The examination of the accountant was as follows: He was called, sworn and cross-examined on behalf of the exceptant as follows: “ Q. Have you books of account, or other writings, showing your business transactions with and for your mother, relating to the collection of rents and moneys realized from the sale of real estate, and the disbursements of the same, since the date of the death of your father, or covering any portion of said period, or including any part or parts of the money collected *204and disbursed as rents or purchase money as aforesaid ? A. I have papers and receipts to cover a part of the amount, and other evidence to cover the balance. Q. "Will you produce such accounts, books, etc., as are in your possession, to the auditor for inspection ? A. Gladly. Adjourned until Friday, March 4, 1904. And now, March 4, 1904, hearing resumed. Doctor M. G. Yeager recalled. By Mr. White: Q. These papers (the checks, etc., delivered to the auditor) are all the papers and accounts that you have relating to my preliminary question in this case ? A. They are all the written papers I have.”

The learned counsel for the appellant argues that the foregoing cross-examination of the accountant was only such as was permitted under the common law, and that it did not entitle the accountant to testify in his own behalf as to transactions between himself and his mother in her lifetime. The case of Shaw v. Levy, 17 S. & R. 99, is relied on to support this contention, but that and kindred cases only go to the proposition that á a party to a cause, sworn on his voir dire, to his book of original entries, cannot be examined generally by the opposite party, without his consent, but can only be examined to show it was not his book of original entries, or that the entries were not made at the time.” But the cross-examination of the accountant in this case does, not relate to books of original entry. There were no books of original entries. We think the questions and answers were much broader than an inquiry with a view to putting a certain book or paper in evidence. Our conclusion is that the examination made the accountant competent, in his own behalf, under section 7 above quoted, and the following cases: Corson’s Estate, 137 Pa. 160; Boyd v. Conshohocken Worsted Mills, 149 Pa. 363; Watkins v. Hughes, 206 Pa. 526. As to the second question, we are clearly of the opinion that the sisters of the accountant were competent witnesses for him. The appellant, another sister, testified .generally in the case and so did the other sisters, and we can see no merit in the contention that any of these sisters were not competent witnesses for the accountant.
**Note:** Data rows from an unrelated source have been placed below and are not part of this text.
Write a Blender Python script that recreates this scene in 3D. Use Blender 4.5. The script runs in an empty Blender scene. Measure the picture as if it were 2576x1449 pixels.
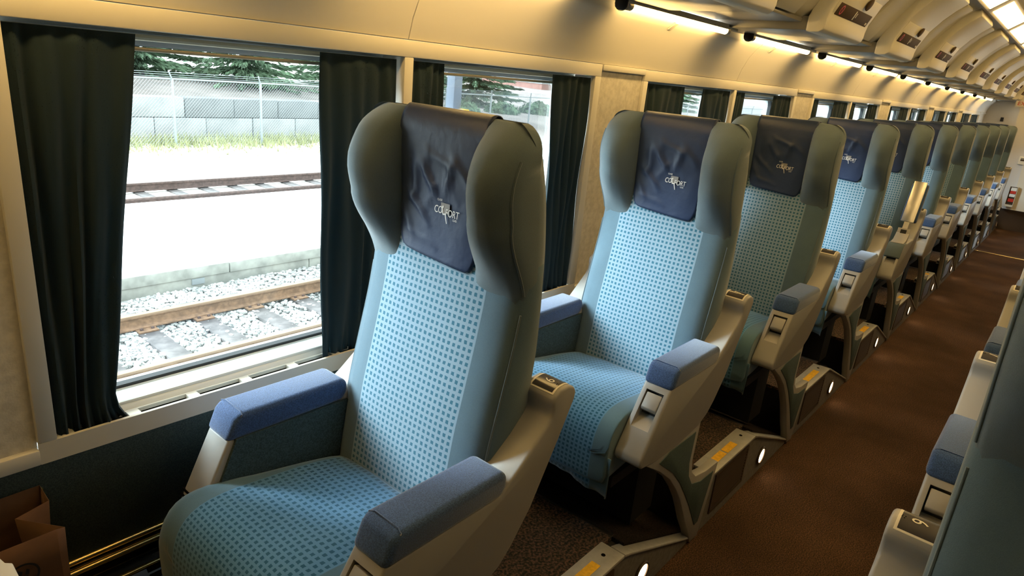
import bpy, bmesh, math, random
import numpy as np
from mathutils import Vector, Matrix, noise
random.seed(7); RNG = np.random.default_rng(7)
SC = bpy.context.scene
COL = SC.collection

# ------------------------------------------------------------------ camera
cam_d = bpy.data.cameras.new('camera'); cam = bpy.data.objects.new('camera', cam_d); COL.objects.link(cam)
cam_d.sensor_width = 36.0; cam_d.sensor_fit = 'HORIZONTAL'; cam_d.lens = 23.394
cam_d.clip_start = 0.02; cam_d.clip_end = 500
r_ = Vector((0.6486025533, -0.7554579664, 0.0927253408))
d_ = Vector((-0.1794206472, -0.2701494130, -0.9459532367))
f_ = Vector((0.7396776049, 0.5969108440, -0.3107643563))
u_, b_ = -d_, -f_
cam.matrix_world = Matrix(((r_.x, u_.x, b_.x, 0), (r_.y, u_.y, b_.y, 0), (r_.z, u_.z, b_.z, 1.53), (0, 0, 0, 1)))
SC.camera = cam

# ------------------------------------------------------------------ world, exposure
W = bpy.data.worlds.new('sky'); SC.world = W; W.use_nodes = True
bg = W.node_tree.nodes['Background']
bg.inputs[0].default_value = (0.83, 0.95, 1.0, 1); bg.inputs[1].default_value = 5.0
sun_d = bpy.data.lights.new('sun', 'SUN'); sun = bpy.data.objects.new('sun', sun_d); COL.objects.link(sun)
sun_d.energy = 19.0; sun_d.angle = math.radians(30); sun_d.color = (.76, .92, 1.0)       # sun veiled by bright thin cloud
sun.rotation_euler = Vector((-.51, .72, .50)).to_track_quat('Z', 'Y').to_euler()
SC.view_settings.view_transform = 'Standard'; SC.view_settings.look = 'None'
SC.view_settings.exposure = 0.0; SC.view_settings.gamma = 1.0; SC.view_settings.use_curve_mapping = False
SC.cycles.max_bounces = 8; SC.cycles.diffuse_bounces = 4; SC.cycles.transparent_max_bounces = 16
SC.cycles.sample_clamp_indirect = 6.0
LAMP = 27.0        # radiance of the wall-top tubes
CEIL = 11.5         # radiance of the ceiling diffusers
FLOORLAMP = 14.0

# ------------------------------------------------------------------ materials
def mat(name, color, rough=.6, metal=0., spec=.5, noise_s=0, noise_a=0., bump_s=0, bump_d=0., sheen=0., col2=None, detail=3.):
    m = bpy.data.materials.new(name); m.use_nodes = True
    nt = m.node_tree; p = nt.nodes['Principled BSDF']
    p.inputs['Base Color'].default_value = (*color, 1); p.inputs['Roughness'].default_value = rough
    p.inputs['Metallic'].default_value = metal; p.inputs['Specular IOR Level'].default_value = spec
    if sheen:
        p.inputs['Sheen Weight'].default_value = sheen; p.inputs['Sheen Roughness'].default_value = .45
    tc = None
    if noise_s or bump_s:
        tc = nt.nodes.new('ShaderNodeTexCoord')
    if noise_s:
        n = nt.nodes.new('ShaderNodeTexNoise'); n.inputs['Scale'].default_value = noise_s; n.inputs['Detail'].default_value = detail
        nt.links.new(tc.outputs['Object'], n.inputs['Vector'])
        r = nt.nodes.new('ShaderNodeValToRGB')
        c2 = col2 if col2 else tuple(min(1, c*(1+noise_a)) for c in color)
        c1 = tuple(c*(1-noise_a) for c in color) if not col2 else color
        r.color_ramp.elements[0].color = (*c1, 1); r.color_ramp.elements[1].color = (*c2, 1)
        r.color_ramp.elements[0].position = .35; r.color_ramp.elements[1].position = .65
        nt.links.new(n.outputs['Fac'], r.inputs['Fac']); nt.links.new(r.outputs['Color'], p.inputs['Base Color'])
    if bump_s:
        n2 = nt.nodes.new('ShaderNodeTexNoise'); n2.inputs['Scale'].default_value = bump_s; n2.inputs['Detail'].default_value = 2
        nt.links.new(tc.outputs['Object'], n2.inputs['Vector'])
        b = nt.nodes.new('ShaderNodeBump'); b.inputs['Strength'].default_value = bump_d; b.inputs['Distance'].default_value = .004
        nt.links.new(n2.outputs['Fac'], b.inputs['Height']); nt.links.new(b.outputs['Normal'], p.inputs['Normal'])
    return m

def emis(name, color, strength):
    m = bpy.data.materials.new(name); m.use_nodes = True; nt = m.node_tree
    nt.nodes.remove(nt.nodes['Principled BSDF'])
    e = nt.nodes.new('ShaderNodeEmission'); e.inputs[0].default_value = (*color, 1); e.inputs[1].default_value = strength
    nt.links.new(e.outputs[0], nt.nodes['Material Output'].inputs['Surface'])
    return m

def glass_mat(name):
    m = bpy.data.materials.new(name); m.use_nodes = True; nt = m.node_tree
    nt.nodes.remove(nt.nodes['Principled BSDF'])
    t = nt.nodes.new('ShaderNodeBsdfTransparent'); t.inputs[0].default_value = (.96, .985, .98, 1)
    g = nt.nodes.new('ShaderNodeBsdfGlossy'); g.inputs['Roughness'].default_value = .02
    fr = nt.nodes.new('ShaderNodeFresnel'); fr.inputs[0].default_value = 1.45
    mu = nt.nodes.new('ShaderNodeMath'); mu.operation = 'MULTIPLY'; mu.inputs[1].default_value = .6
    nt.links.new(fr.outputs[0], mu.inputs[0])
    mx = nt.nodes.new('ShaderNodeMixShader'); nt.links.new(mu.outputs[0], mx.inputs[0])
    nt.links.new(t.outputs[0], mx.inputs[1]); nt.links.new(g.outputs[0], mx.inputs[2])
    nt.links.new(mx.outputs[0], nt.nodes['Material Output'].inputs['Surface'])
    return m

def curtain_mat():
    m = bpy.data.materials.new('curtain_cloth'); m.use_nodes = True; nt = m.node_tree
    p = nt.nodes['Principled BSDF']; p.inputs['Roughness'].default_value = .9; p.inputs['Specular IOR Level'].default_value = .1
    p.inputs['Base Color'].default_value = (.032, .052, .060, 1); p.inputs['Sheen Weight'].default_value = .08
    tr = nt.nodes.new('ShaderNodeBsdfTranslucent'); tr.inputs[0].default_value = (.02, .06, .075, 1)
    # loose weave: pin-holes of open cloth
    tc = nt.nodes.new('ShaderNodeTexCoord'); v = nt.nodes.new('ShaderNodeTexNoise')
    v.inputs['Scale'].default_value = 420; v.inputs['Detail'].default_value = 2
    v2 = nt.nodes.new('ShaderNodeTexNoise'); v2.inputs['Scale'].default_value = 9; v2.inputs['Detail'].default_value = 2
    mp = nt.nodes.new('ShaderNodeMapping'); mp.inputs['Scale'].default_value = (1, 1, .25)
    nt.links.new(tc.outputs['Object'], v.inputs['Vector']); nt.links.new(tc.outputs['Object'], mp.inputs['Vector'])
    nt.links.new(mp.outputs[0], v2.inputs['Vector'])
    ad = nt.nodes.new('ShaderNodeMath'); ad.operation = 'MULTIPLY_ADD'; ad.inputs[1].default_value = .45
    nt.links.new(v2.outputs['Fac'], ad.inputs[0]); nt.links.new(v.outputs['Fac'], ad.inputs[2])
    gt = nt.nodes.new('ShaderNodeMath'); gt.operation = 'GREATER_THAN'; gt.inputs[1].default_value = .935
    nt.links.new(ad.outputs[0], gt.inputs[0])
    mu = nt.nodes.new('ShaderNodeMath'); mu.operation = 'MULTIPLY'; mu.inputs[1].default_value = .16
    nt.links.new(gt.outputs[0], mu.inputs[0])
    m1 = nt.nodes.new('ShaderNodeMixShader'); m1.inputs[0].default_value = .35
    nt.links.new(p.outputs[0], m1.inputs[1]); nt.links.new(tr.outputs[0], m1.inputs[2])
    tp = nt.nodes.new('ShaderNodeBsdfTransparent')
    m2 = nt.nodes.new('ShaderNodeMixShader'); nt.links.new(mu.outputs[0], m2.inputs[0])
    nt.links.new(m1.outputs[0], m2.inputs[1]); nt.links.new(tp.outputs[0], m2.inputs[2])
    nt.links.new(m2.outputs[0], nt.nodes['Material Output'].inputs['Surface'])
    return m

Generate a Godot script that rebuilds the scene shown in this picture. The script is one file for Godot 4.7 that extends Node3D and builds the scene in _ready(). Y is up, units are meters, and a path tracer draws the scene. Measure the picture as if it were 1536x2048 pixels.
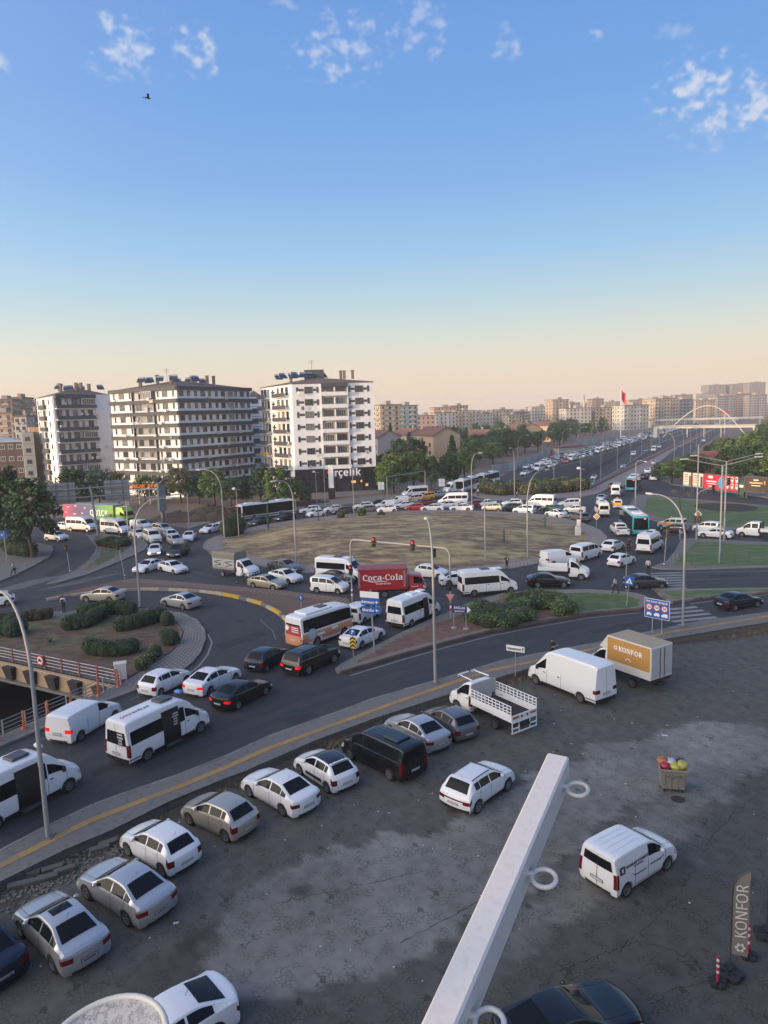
extends Node3D
var A:=Vector2(.47,-.8827)
var R:=Vector2(.8827,.47)
var O:=Vector2(45,-160)
var cuts:Array[PackedVector2Array]=[]
var rng:=RandomNumberGenerator.new()
func hw(s:float,lat:float)->Vector2:
	return O+A*s+R*lat
func _ready()->void:
	rng.seed=77
	var cam:=Camera3D.new()
	cam.name="camera"
	cam.fov=71.6
	cam.near=.05
	cam.far=9000
	add_child(cam)
	cam.position=Vector3(0,18.65,0)
	cam.basis=Basis.from_euler(Vector3(deg_to_rad(-7.7),0,0))*Basis(Vector3(0,0,1),deg_to_rad(-1.8))
	var we:=WorldEnvironment.new()
	we.name="world_environment"
	var e:=Environment.new()
	e.background_mode=Environment.BG_SKY
	e.tonemap_mode=Environment.TONE_MAPPER_LINEAR
	e.tonemap_exposure=1.45
	var sk:=Sky.new()
	var pm:=PanoramaSkyMaterial.new()
	pm.panorama=sky_picture()
	sk.sky_material=pm
	e.sky=sk
	e.background_energy_multiplier=1.0
	e.sky_rotation=Vector3(0,PI,0)
	e.sdfgi_enabled=true
	e.ssao_enabled=true
	e.ssil_enabled=true
	e.fog_enabled=true
	e.fog_density=.00024
	e.fog_light_color=Color(.80,.79,.80)
	we.environment=e
	add_child(we)
	var sun:=DirectionalLight3D.new()
	sun.name="sun"
	sun.light_color=Color(1.,.82,.62)
	sun.light_energy=1.0
	sun.light_angular_distance=.5
	sun.shadow_enabled=true
	add_child(sun)
	sun.look_at_from_position(Vector3.ZERO,-SUNDIR)
	car_specs()
	ground()
	trench()
	islands()
	markings()
	buildings()
	far_city()
	greenery()
	furniture()
	near_frame()
	traffic()
const SUNDIR:=Vector3(-.86,.048,.50)
func sky_picture()->ImageTexture:
	var w:=512
	var h:=256
	var im:=Image.create(w,h,false,Image.FORMAT_RGBF)
	var el:=[-90,-2,0,1.2,2.6,4.2,6.2,8.5,12,17,22,28,50,90]
	var cols:=[Color(.130,.112,.095),Color(.226,.195,.164),Color(.557,.444,.331),Color(.584,.464,.347),Color(.584,.489,.368),Color(.557,.514,.416),Color(.474,.514,.474),Color(.355,.474,.524),Color(.242,.407,.578),Color(.162,.315,.562),Color(.127,.270,.540),Color(.108,.236,.514),Color(.074,.167,.398),Color(.055,.130,.335)]
	var sd:=SUNDIR.normalized()
	for y in h:
		var e:=90.0 -(y+.5)/h*180.0
		var i:=0
		while i<el.size()- 2 and e>el[i+1]:
			i+=1
		var t:=clampf((e - el[i])/(el[i+1]- el[i]),.0,1.)
		var c:Color=cols[i].lerp(cols[i+1],t)
		var cl:=Vector3(c.r,c.g,c.b)
		for x in w:
			var az:=(x+.5)/w*TAU - PI
			var d:=Vector3(sin(az)*cos(deg_to_rad(e)),sin(deg_to_rad(e)),-cos(az)*cos(deg_to_rad(e)))
			var k:=(1.0+d.dot(sd))*.5
			var g:=3.3*pow(k,6.)+.8*pow(k,24.)
			if e<.0:
				g*=.3
			var o:=cl*1.0+Vector3(1.,.84,.66)*g
			im.set_pixel(x,y,Color(o.x,o.y,o.z))
	im.resize(4096,2048,Image.INTERPOLATE_CUBIC)
	var n1:=noise(5,.33,FastNoiseLite.TYPE_SIMPLEX_SMOOTH,7,.56)
	var n2:=noise(9,.11,FastNoiseLite.TYPE_SIMPLEX_SMOOTH,3)
	for c in [[-17.40,24.89,3.00,2.60,.55,0],[-12.82,25.11,2.40,2.00,.5,7],[-1.82,25.54,5.50,2.60,.42,3],[3.81,26.48,3.00,2.60,.3,9],[10.48,25.03,1.60,1.60,.35,4],[16.49,24.88,.80,.70,.35,5],[23.45,20.59,4.00,3.00,.62,6],[26.89,19.12,3.50,2.60,.6,8],[24.18,17.47,3.00,.90,.25,2],[-25.81,22.80,1.20,1.00,.5,1],[-6.50,27.97,2.50,.80,.25,11],[21.75,24.32,1.60,1.00,.2,12],[-2.35,3.37,4.20,1.20,.55,13],[-4.73,3.17,2.50,.80,.4,14],[20.56,1.85,2.00,.60,.3,15],[-25.85,2.97,2.00,.60,.25,16],[-17.81,23.33,4.00,.80,.2,17]]:
		var az0:float=c[0]
		var e0:float=c[1]
		for yy in range(int((90 - e0 - c[3])/180.0*2048),int((90 - e0+c[3])/180.0*2048)+1):
			for xi in range(int((180+az0 - c[2])/360.0*4096),int((180+az0+c[2])/360.0*4096)+1):
				var x:=posmod(xi,4096)
				var az:=(xi+.5)/4096.0*360.0 - 180.0
				var e:=90.0 -(yy+.5)/2048.0*180.0
				var dx:float=(az - az0)/c[2]
				var dy:float=(e - e0)/c[3]
				var m:=clampf(1.0 -(dx*dx+dy*dy),.0,1.)
				var v:=n1.get_noise_2d(az*2.,e*3.0+c[5])+n2.get_noise_2d(az*3.,e*5.)*.35
				var a:float=smoothstep(.0,.85,v+m*.75 - .42)*c[4]
				if a>.0:
					var p:=im.get_pixel(x,yy)
					var low:=clampf((22.0 - e)/18.,.0,1.)
					im.set_pixel(x,yy,p.lerp(Color(.60,.60,.62).lerp(Color(.66,.52,.42),low),a))
	return ImageTexture.create_from_image(im)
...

As to the last question, we do not discover anything in the evidence, arguments and authorities cited, requiring us to reverse the findings and conclusions of the learned auditor, which *205were approved by the court. While the questions involved in the answer to this inquiry are rather close, and while it may be that the fact as to the gift of $1,000 might have been found against the accountant, yet we cannot say that there was a lack of sufficient competent evidence to sustain the findings of the auditor. He saw and heard the witnesses and was, probably, well acquainted with all of the parties and the circumstances disclosed by the evidence, and we are not prepared to say that there is clear or manifest error in his conclusions of fact. In our opinion, the testimony of the accountant and two of his sisters is sufficient to sustain the finding that the decedent gave $1,000 to the accountant to buy a home for himself. As to the $400 and the $35.00 checks, we do not think, under all of the evidence, that they raise a presumption of indebtedness from the accountant to his mother : Ritchie v. Deposit and Trust Co., 189 Pa. 410; Lowrey v. Robinson, 141 Pa. 189; Gettysburg National Bank v. Kuhns, 62 Pa. 88.

We do not discover any reversible error in the conclusions of law and the decree.’

The appeal is dismissed at the costs of the appellant and the decree is affirmed.